Ethical Conflict and Unethical Behaviour


Ajit Kumar AJIT KUMARWISDOM IAS, New Delhi.

Ethical conflict
An ethical conflict is a complex situation that often involves an apparent mental conflict between moral imperatives, in which to obey one would result in transgressing another. This is also called an ethical paradox since in moral philosophy, paradox often plays a central role in ethics debates. The term dharmasankat is used in Indian philosophy to represent a moral or ethical dilemma. Etymologically, dharma can mean morality, sense of justice, code of conduct, law and other similar concepts; sankat implies a trouble or problem.
   Ethical conflicts arise when someone has to make a choice between violating or abiding by one or more of their moral principles, leading to a paradox where neither choice leaves the individual satisfied. For example, ethical conflict lies at the heart of situations in which a father steals food to feed his starving family or an employee keeps quiet about someone else’s misconduct in the workplace in order to save his own job. Ethical dilemmas often have potentially negative consequences for the decision-maker, especially when it involves work.
     There are many types of ethical conflicts in the workplace, however conflicts usually deal with the following categories: fraud, confidentiality, finance and honesty. Fraud occurs when a company knowingly presents information that is incorrect to employees or the public. For example, the energy company Enron fraudulently modified its income statement to appear as if the company was performing better than it actually was. A confidentiality ethical conflict occurs when information is viewed or accessed by a party that should not be privy to that information. Financial conflicts typically involve stealing, either in small or large amounts. For example, taking office supplies from the company supply closet is unethical behavior.

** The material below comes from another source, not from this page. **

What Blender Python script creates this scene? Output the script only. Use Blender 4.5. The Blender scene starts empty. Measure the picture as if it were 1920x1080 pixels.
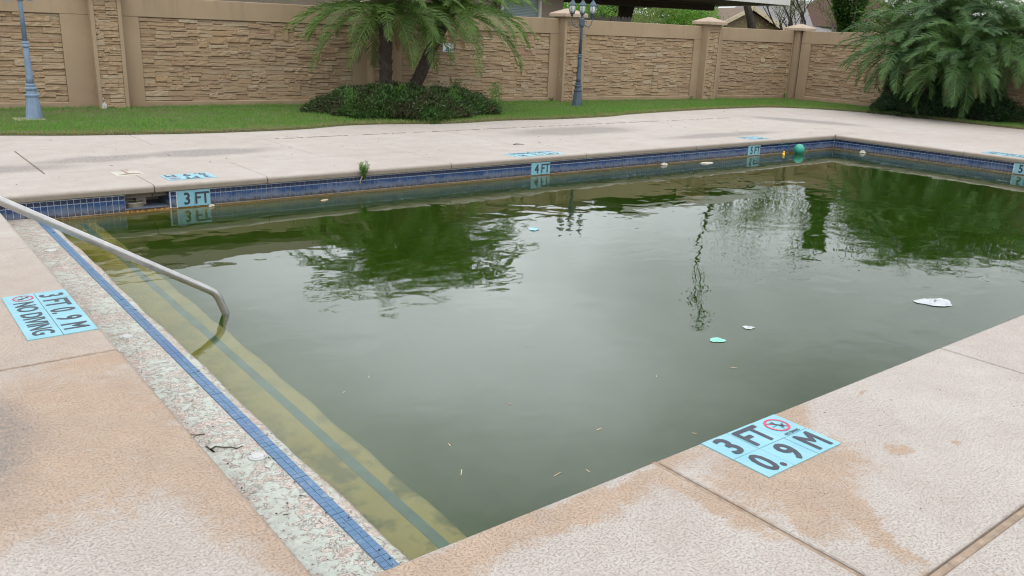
import bpy, math, random
import numpy as np
from mathutils import Vector, Matrix
random.seed(7); RNG = np.random.default_rng(7)
R = math.radians; PI = math.pi
S = bpy.context.scene
COL = S.collection

# ---------------------------------------------------------------- camera
PITCH, ROLL, YAW = R(16.89), R(2.26), R(38.62)
fwd = Vector((math.sin(YAW)*math.cos(PITCH), math.cos(YAW)*math.cos(PITCH), -math.sin(PITCH)))
rt = Vector((math.cos(YAW), -math.sin(YAW), 0)); up = rt.cross(fwd)
r2 = rt*math.cos(ROLL) + up*math.sin(ROLL); u2 = -rt*math.sin(ROLL) + up*math.cos(ROLL)
cd = bpy.data.cameras.new('camera'); cam = bpy.data.objects.new('camera', cd); COL.objects.link(cam)
cd.sensor_width = 36; cd.lens = 1572.4/1920*36; cd.clip_start = .05; cd.clip_end = 3000
cam.matrix_world = Matrix(((r2.x, u2.x, -fwd.x, -.842), (r2.y, u2.y, -fwd.y, -1.796), (r2.z, u2.z, -fwd.z, 1.450), (0, 0, 0, 1)))
S.camera = cam
# ---------------------------------------------------------------- world and sun
SUN_EL, SUN_AZ = R(58), R(215)        # azimuth from +Y clockwise
LOBES = [((.56, .72, .42), .05, .42, .78), ((.55, .78, .30), .03, .28, .32), ((.80, .55, .25), .1, .5, .2)]
W = bpy.data.worlds.new('World'); S.world = W; W.use_nodes = True
nt = W.node_tree; nt.nodes.clear()
def wn(t, **k):
    n = nt.nodes.new(t)
    for a, b in k.items(): setattr(n, a, b)
    return n
sky = wn('ShaderNodeTexSky', sky_type='NISHITA', sun_disc=False, sun_elevation=SUN_EL, sun_rotation=SUN_AZ, air_density=1.0, dust_density=3.0)
hs = wn('ShaderNodeHueSaturation'); hs.inputs['Saturation'].default_value = .22
tc = wn('ShaderNodeTexCoord'); sx = wn('ShaderNodeSeparateXYZ')
nt.links.new(tc.outputs['Generated'], sx.inputs[0])
az_ = wn('ShaderNodeMath', operation='ABSOLUTE'); nt.links.new(sx.outputs['Z'], az_.inputs[0])
ad = wn('ShaderNodeMath', operation='ADD'); nt.links.new(az_.outputs[0], ad.inputs[0]); ad.inputs[1].default_value = .25
vd = wn('ShaderNodeVectorMath', operation='DIVIDE'); nt.links.new(tc.outputs['Generated'], vd.inputs[0])
cb = wn('ShaderNodeCombineXYZ')
for i in range(3): nt.links.new(ad.outputs[0], cb.inputs[i])
nt.links.new(cb.outputs[0], vd.inputs[1])
no = wn('ShaderNodeTexNoise'); no.inputs['Scale'].default_value = 1.1; no.inputs['Detail'].default_value = 4; no.inputs['Roughness'].default_value = .5
nt.links.new(vd.outputs[0], no.inputs['Vector'])
rp = wn('ShaderNodeMapRange'); rp.inputs[1].default_value = .32; rp.inputs[2].default_value = .68; rp.inputs[3].default_value = .66; rp.inputs[4].default_value = 1.42
nt.links.new(no.outputs['Fac'], rp.inputs[0])
mixg = wn('ShaderNodeMix', data_type='RGBA'); mixg.inputs[0].default_value = .75
mixg.inputs[7].default_value = (6.6, 6.9, 7.2, 1)
nt.links.new(sky.outputs[0], hs.inputs['Color']); nt.links.new(hs.outputs[0], mixg.inputs[6])
mul = wn('ShaderNodeVectorMath', operation='SCALE'); nt.links.new(mixg.outputs[2], mul.inputs[0]); nt.links.new(rp.outputs[0], mul.inputs['Scale'])
el = wn('ShaderNodeMapRange'); el.inputs[1].default_value = 0; el.inputs[2].default_value = 1; el.inputs[3].default_value = .84; el.inputs[4].default_value = 1.85
nt.links.new(az_.outputs[0], el.inputs[0])                     # overcast skies brighten towards the zenith
mu2 = wn('ShaderNodeVectorMath', operation='SCALE'); nt.links.new(mul.outputs[0], mu2.inputs[0]); nt.links.new(el.outputs[0], mu2.inputs['Scale']); mul = mu2
# thinner, brighter cloud ahead (it is what the pool mirrors)
def lobe(d, lo, hi, gain):
    dn = Vector(d).normalized(); wob = wn('ShaderNodeVectorMath', operation='SCALE'); n2 = wn('ShaderNodeTexNoise'); n2.inputs['Scale'].default_value = 2.4; n2.inputs['Detail'].default_value = 3
    nt.links.new(tc.outputs['Generated'], n2.inputs['Vector']); sb = wn('ShaderNodeVectorMath', operation='SUBTRACT'); nt.links.new(n2.outputs['Color'], sb.inputs[0]); sb.inputs[1].default_value = (.5, .5, .5)
    nt.links.new(sb.outputs[0], wob.inputs[0]); wob.inputs['Scale'].default_value = .30; av = wn('ShaderNodeVectorMath', operation='ADD'); nt.links.new(tc.outputs['Generated'], av.inputs[0]); nt.links.new(wob.outputs[0], av.inputs[1])
    dt = wn('ShaderNodeVectorMath', operation='DISTANCE'); nt.links.new(av.outputs[0], dt.inputs[0]); dt.inputs[1].default_value = dn
    m = wn('ShaderNodeMapRange', interpolation_type='SMOOTHSTEP'); m.inputs[1].default_value = hi; m.inputs[2].default_value = lo; m.inputs[3].default_value = 0; m.inputs[4].default_value = gain; nt.links.new(dt.outputs['Value'], m.inputs[0]); return m.outputs[0]
tot = None
for a_ in LOBES:
    l_ = lobe(*a_)
    if tot is None: tot = l_
    else: ad2 = wn('ShaderNodeMath', operation='ADD'); nt.links.new(tot, ad2.inputs[0]); nt.links.new(l_, ad2.inputs[1]); tot = ad2.outputs[0]
ad3 = wn('ShaderNodeMath', operation='ADD'); nt.links.new(tot, ad3.inputs[0]); ad3.inputs[1].default_value = 1.0
mu3 = wn('ShaderNodeVectorMath', operation='SCALE'); nt.links.new(mul.outputs[0], mu3.inputs[0]); nt.links.new(ad3.outputs[0], mu3.inputs['Scale']); mul = mu3
bg = wn('ShaderNodeBackground'); bg.inputs['Strength'].default_value = .15
wo = wn('ShaderNodeOutputWorld'); nt.links.new(mul.outputs[0], bg.inputs[0]); nt.links.new(bg.outputs[0], wo.inputs[0])
sd = bpy.data.lights.new('sun', 'SUN'); sun = bpy.data.objects.new('sun', sd); COL.objects.link(sun)
sd.energy = .55; sd.angle = R(24); sd.color = (1, .96, .9)
dv = Vector((math.sin(SUN_AZ)*math.cos(SUN_EL), math.cos(SUN_AZ)*math.cos(SUN_EL), math.sin(SUN_EL)))
sun.rotation_euler = dv.to_track_quat('Z', 'Y').to_euler()
S.view_settings.view_transform = 'Standard'; S.view_settings.look = 'None'
S.view_settings.exposure = 0.20; S.view_settings.gamma = 1; S.view_settings.use_curve_mapping = False
S.render.engine = 'CYCLES'
cy = S.cycles
cy.max_bounces = 10; cy.diffuse_bounces = 3; cy.glossy_bounces = 4; cy.transmission_bounces = 6; cy.volume_bounces = 3; cy.transparent_max_bounces = 8
cy.use_denoising = True; cy.filter_width = 1.15
try: cy.sample_clamp_indirect = 4
except Exception: pass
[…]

Resolving ethical conflicts may be as simple as a discussion with the party engaging in unethical behavior, or, in extreme circumstances, legal intervention. Ethical conflicts can be prevented in the workplace by using a two-sided approach. One approach is by educating employees about what is considered an ethical conflict. Second, company leaders must set an example for lower-level employees.
Reasons for Unethical Behaviour
The reasons for which unethical behavior might arise in the organization are:
A. Over Emphasis on Short Term Profitability: Manipulating accounting entries to show better profitability (window dressing) to raise further capital from the market.
B. Ignoring small unethical issues: Companies need to develop an environment where small ethical lapses are taken seriously so that they do not recur in the future.
C. Economic cycles: when the company is doing well, no one is bothered to understand its actual financial position. However, when the economy takes a downward turn, finance and accounting managers may take decisions by compromising over the established principles . To prevent disclosure of unethical problems in times of depression, companies need to be careful and vigilant also during prosperous time periods.
D. Market complexity: In the era of globalization and massive cross border flow of capital, accounting rules have become more complex. The complexity of principles and rules and the difficulty associated with identifying abuse are reasons which may promote unethical behavior.
E. Money - Mindedness: Most business organizations try to display better financial condition by window dressing. Following such a principle towards “showing profits” rather than “earning profits” leads to unethical accounting and financial practices.
Consequences of Unethical Behavior
Unethical behavior has adverse effects on organization. Moreover, working for an unethical, deceptive, unfair or dishonest organization requires one to take unethical or compromised decisions which also takes a toll on physical, mental and emotional health of individuals. Firstly , if a company is unethical, the word spreads fast, and the reputation and goodwill of the company is at stake. Such impact can be of a permanent nature destroying the company’s reputation possibly forever. Secondly, unethical behavior can also have a detrimental impact on the productivity of an organization due to mistrust and lack of faith among the employees. Thirdly, unethical behavior can, not only cause a company to lose good and valuable employees, but also it can be quite difficult to find new employees. Moreover, indulgence in unethical behavior shall not only be instrumental in expediting the cost of training of new employees in terms of money, but also loss of valuable time which could be spent in production. Such disruptions or
slowing down of production will result in greater customer dissatisfaction and fewer new customers. It is proved that good ethics carries many benefits , and its violations – penalties, and therefore refraining from unethical behavior should be the sine-qua-non consideration for an organization.